The Cistercians also had very strict land quality standards that had to be met before they agreed to establish a new monastery given the importance they placed on agriculture. So, as Maddy described, when a Marcher lord invited the Cistercians to establish an abbey they first sent an advance team to assess the viability of the land before committing.

This commitment to agriculture and hard labour on the land would have major ramifications for the woodlands that became part of the Cistercian estates. The monks felled large numbers of trees for assarting (clearing land for agriculture). According to one account by Gerald of Wales, the monks at one Abbey on the Welsh/English border “changed [one of the finest] oak wood[s] into a wheat field.” The monks also cut down forests on the order of local authorities to stem the spate of crimes such as robberies and murders.

The biggest long-term impact of the monks’ agricultural prowess came from their introduction of large-scale sheep farming. In 1291, the official Taxatio Ecclesiastica (a census of taxation on churches in England, Wales and Ireland) reported that six monasteries alone in Wales were responsible for more than 18,000 sheep. To maintain this number of sheep the monks either had to build extensive open pasture enclosures or let them graze the surrounding woodlands.

Over time the sheep population of Wales slowly started to roam thousands of hectares of hillside and became very much part of how we think of the Welsh landscape.

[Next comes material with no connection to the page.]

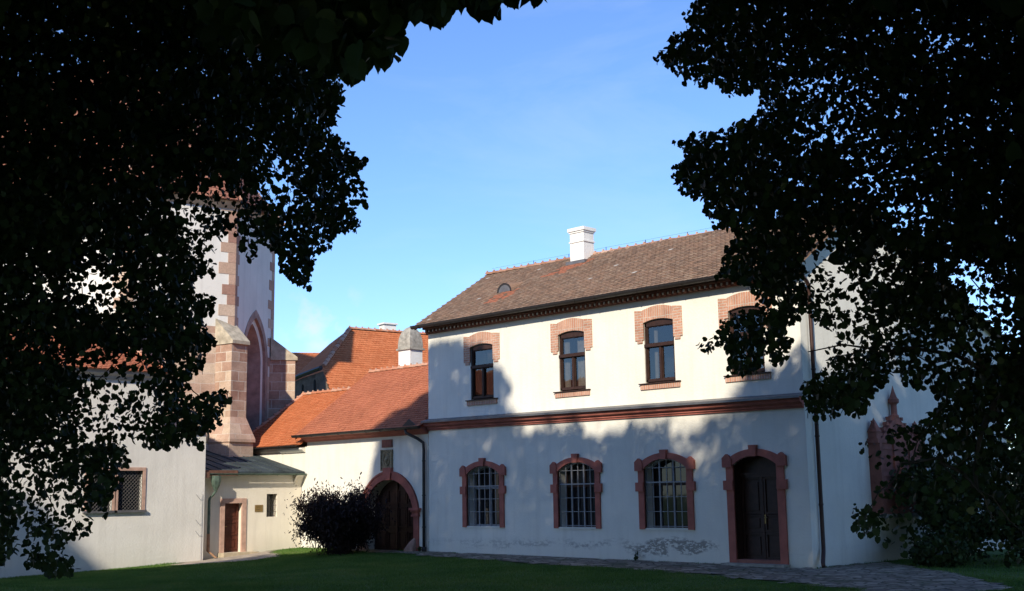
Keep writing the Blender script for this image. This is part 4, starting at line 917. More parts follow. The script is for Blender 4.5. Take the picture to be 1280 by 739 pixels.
# ---------------------------------------------------------------- BACK BUILDING (big orange roof behind)
bk = thing('rear_building', (-17, 10, 0), 'large building behind the gate wing with broad orange roof and dark stone wall', 'building')
R1 = unproj(437, 411, 62); R2 = unproj(560, 415.5, 65.5)
dr_ = R2-R1; dr_[2] = 0; dr_ /= np.linalg.norm(dr_); back = np.array([-dr_[1], dr_[0], 0]);
if back@vv < 0: back = -back
R1z = R1[2]; R2 = R1+dr_*14; sl = -back*1.0+np.array([0, 0, -1.05]); sl /= np.linalg.norm(sl)
S = -sl
Lw = 7.6
a = R1+sl*Lw-dr_*1.0; b_ = R2+sl*Lw; o0 = a
H0 = unproj(404, 458, 60.4)
def inplane(px, py):                          # point of the roof plane behind a pixel direction
    n = np.cross(dr_, S); d = unproj(px, py, 1)-CAM; t_ = ((R1-CAM)@n)/(d@n); return CAM+d*t_
poly = [R1, inplane(404, 458), inplane(413, 489), inplane(440, 530), inplane(600, 530), R2]
mb = MB(); tile_plane(mb, R1, dr_, S, [((p-R1)@dr_, (p-R1)@S) for p in poly], w=.19, e=.17)
mb.face([R1, R2, R2+back*7-np.array([0, 0, 7]), R1+back*7-np.array([0, 0, 7])], None, .5)
hp = inplane(404, 458); lp = unproj(365, 473, (hp-CAM)@vv+3.5); lp2 = unproj(412, 430, (hp-CAM)@vv+5)
bend = hp*.35+lp*.65+np.array([0, 0, .05])
mb.face([R1, lp2, lp, bend, hp], None, .2)
rf = mb.build('roof', m_tilen, bk)
mb = MB(); ridge_tiles(mb, R1+np.array([0, 0, .04]), R2+np.array([0, 0, .04]), .12); ridge_tiles(mb, hp+np.array([0, 0, .05]), R1+np.array([0, 0, .05]), .12); mb.build('ridge', m_ridgeo, rf)
mb = MB()
g2 = inplane(413, 489); lo = lambda p, z: np.array([p[0], p[1], z])
for p, q in ((lp, bend), (bend, hp)):
    mb.face([lo(p, 0), lo(q, 0), q-np.array([0, 0, .25]), p-np.array([0, 0, .25])], [(0, 0), (np.linalg.norm((q-p)[:2]), 0), (np.linalg.norm((q-p)[:2]), q[2]-.25), (0, p[2]-.25)])
mb.face([lo(hp, 0), lo(g2, 0), g2-np.array([0, 0, .1]), hp-np.array([0, 0, .25])], [(0, 0), (1.6, 0), (1.6, g2[2]), (0, hp[2])])
wl = mb.build('wall', m_rubble, bk)
mb = MB()
nf = np.cross(hp-lp, [0, 0, 1.]); nf /= np.linalg.norm(nf); nf = nf if nf@(CAM-hp) > 0 else -nf
mb.tube([lp+nf*.12-np.array([0, 0, .12]), bend+nf*.12-np.array([0, 0, .12]), hp+nf*.12-np.array([0, 0, .08])], .11, 6); mb.build('gutter', m_dark, bk)
for px, py in ((378.5, 493), (393.5, 487)):
    d = unproj(px, py, 1)-CAM; pn = nf; t_ = ((hp-CAM)@pn)/(d@pn); c = CAM+d*t_; al = (hp-lp); al[2] = 0; al /= np.linalg.norm(al)
    mb = MB(); q = [c+al*x+pn*.03+np.array([0, 0, z]) for x, z in ((-.10, -.5), (.10, -.5), (.10, .42), (0, .5), (-.10, .42))]; mb.face(q)
    qb = [p-pn*.04 for p in q]
    for k in range(5): mb.face([q[k], q[(k+1) % 5], qb[(k+1) % 5], qb[k]])
    mb.build('slit_window', m_int, bk)
# farther low roof left of it
fa = [unproj(352, 441, 74), unproj(425, 442, 76), unproj(425, 485, 71), unproj(352, 480, 69)]
far = thing('far_building', (float(fa[3][0]), float(fa[3][1]), 0), 'distant low building with orange roof seen between the church buttress and the big orange roof', 'building')
U = fa[1]-fa[0]; U /= np.linalg.norm(U); S = fa[0]-fa[3]; S -= U*(S@U); S /= np.linalg.norm(S)
mb = MB(); tile_plane(mb, fa[3], U, S, [((p-fa[3])@U, (p-fa[3])@S) for p in (fa[3], fa[2], fa[1], fa[0])], w=.25, e=.22); 
fr2 = mb.build('roof', m_tilen, far)
mb = MB(); mb.face([fa[3], fa[2], lo(fa[2], 0), lo(fa[3], 0)]); mb.face([fa[0], fa[1], lo(fa[1], 0), lo(fa[0], 0)]); mb.build('wall', m_wing, far)
cc = unproj(484.5, 407, 68)
mb = MB(); F = Fr(cc[0], cc[1], math.degrees(math.atan2(dr_[1], dr_[0]))); z = cc[2]; mb.box(F, -.38, .38, -.3, .3, z-1.8, z+.02); mb.box(F, -.46, .46, -.38, .38, z+.02, z+.11); mb.build('chimney', m_chim, rf)

# ---------------------------------------------------------------- VEGETATION
def mesh_np(name, V, Fv, nper, mat, parent=None, rnd=None, loc=None):
    """V (n,3); Fv flat indices; every face has nper corners"""
    off = np.zeros(3); p = parent
    while p is not None: off += np.array(p.location); p = p.parent
    me = bpy.data.meshes.new(name); nf = len(Fv)//nper
    me.vertices.add(len(V)); me.vertices.foreach_set('co', (V-off).astype(np.float32).ravel())
    me.loops.add(len(Fv)); me.loops.foreach_set('vertex_index', Fv.astype(np.int32))
    me.polygons.add(nf); me.polygons.foreach_set('loop_start', np.arange(nf, dtype=np.int32)*nper)
    try: me.polygons.foreach_set('loop_total', np.full(nf, nper, np.int32))
    except Exception: pass
    if rnd is not None:
        at = me.attributes.new('rnd', 'FLOAT', 'FACE'); at.data.foreach_set('value', rnd.astype(np.float32))
    me.materials.append(mat); me.update(calc_edges=True); me.validate()
    o = bpy.data.objects.new(name, me); COL.objects.link(o)
    if parent is not None: o.parent = parent
    return o
LEAF = np.array([[0, .06, 0], [-.32, -.05, .08], [-.54, .34, .12], [-.40, .78, .08], [0, 1.06, -.05], [.40, .78, .08], [.54, .34, .12], [.32, -.05, .08]])
LF = np.array([0, 3, 2, 1, 0, 7, 6, 5, 0, 5, 4, 3])
L2 = [(0, .07, 0), (-.17, -.04, .03), (-.40, .04, .08), (-.55, .28, .12), (-.52, .55, .11), (-.36, .80, .07), (-.15, .96, .02), (0, 1.14, -.04)]
LEAF2 = np.array(L2+[(-x, y, z) for x, y, z in L2[1:7]]); LF2 = np.array([0, 3, 2, 1, 0, 5, 4, 3, 0, 7, 6, 5, 0, 8, 9, 10, 0, 10, 11, 12, 0, 12, 13, 7])
def leaves(P_, size, hang=.5, wid=1., fine=False):
    n = len(P_)
    d = rng.normal(size=(n, 3)); d[:, 2] -= hang*1.6; d /= np.linalg.norm(d, axis=1)[:, None]
    a = rng.normal(size=(n, 3)); a[:, 2] += .8; a -= d*(a*d).sum(1)[:, None]; a /= np.linalg.norm(a, axis=1)[:, None]
    b_ = np.cross(d, a); s_ = (np.broadcast_to(size, n)*rng.uniform(.65, 1.25, n))[:, None, None]
    sx = rng.uniform(.8, 1.1, n)[:, None, None]
    LV, LFx = (LEAF2, LF2) if fine else (LEAF, LF)
    V = P_[:, None, :]+s_*(LV[None, :, 0:1]*b_[:, None, :]*sx*wid+LV[None, :, 1:2]*d[:, None, :]+LV[None, :, 2:3]*a[:, None, :])
    Fv = (np.arange(n)[:, None]*len(LV)+LFx[None, :]).ravel()
    return V.reshape(-1, 3), Fv, np.repeat(rng.random(n), len(LFx)//4)
# sun shade: a point's shadow on the plane of the house front, and the edge of the tree shade there
SH, SV = math.cos(SAZ)/-math.sin(SAZ), math.tan(SEL)/-math.sin(SAZ)
def shade_xy(P_): return P_[:, 0]+P_[:, 1]*SH, P_[:, 2]+P_[:, 1]*SV
zbx = [-40, -20, -14, -12.6, -11.8, -10.9, -9.9, -8.6, -7.9, -7.2, -5.4, -4.2, -3.8, -3.3, -2.9, -1.8, -.4, .6, 1.8, 2.6, 3.3, 3.9, 4.2, 4.6, 5.4, 6.4, 7.5, 8.5, 9.5, 10.5, 11.5, 12.6, 13.4, 14.2, 15.2, 16, 17, 18, 19, 20, 22, 26, 40]
zbz = [-8, -8, -6.2, -5.2, -5.5, -5.8, -5.2, -4.5, -3.2, -1.9, -1.1, -.2, .8, 3.0, 4.6, 6.1, 7.0, 7.3, 7.35, 7.0, 6.6, 5.7, 5.1, 4.6, 4.35, 4.2, 4.1, 4.2, 4.1, 4.0, 4.3, 4.6, 5.0, 5.3, 5.9, 6.8, 8.2, 10.5, 13, 15, 18, 22, 26]
def shaded_ok(P_, soft=.35):
    X_, Z_ = shade_xy(P_)
    edge = np.interp(X_, zbx, zbz)+(noise2(X_, Z_, .9, 2)-.5)*.9+(noise2(X_, Z_, .35, 8)-.5)*.4
    ok = Z_ < edge-rng.random(len(P_))*soft
    near = (edge-Z_ < 1.6) & (Z_ > 0) & (noise2(X_, Z_, .75, 5) > .80) & (X_ > 3)     # small openings close to the edge
    lowh = (Z_ > 0) & (Z_ < 4) & (X_ > 0) & (noise2(X_, Z_, .6, 9) > .935)
    return ok & ~(near & (rng.random(len(P_)) < .8)) & ~(lowh & (rng.random(len(P_)) < .75))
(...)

But as the sheep steadily grazed their way through the uplands of Wales they became a dominant barrier to any chances that Wales’ ancient natural woodlands could reforest.

As I followed Maddy through the convoluted woodland paths above Castell Coch, stopping only to yell at Nell who’d disappeared down on old abandoned mine shaft, I asked her what got her interested in walking.

“Oh I don’t know,” she said. “It was probably that the only way I could get my students interested in the history I was teaching was by taking them out into the field and finding it for themselves. They always seemed to like a good walk!”

The walking bug never left her. So much so that, more than 20 years after starting the Cistercian Way project, she is still fine-tuning the routes. “It is so very hard to map. There is a lot of educated guesswork – like much of Welsh history to be honest,” she said, adding:

“Still, solvitur ambulando” as I like to say. That’s latin for “work it out by walking!”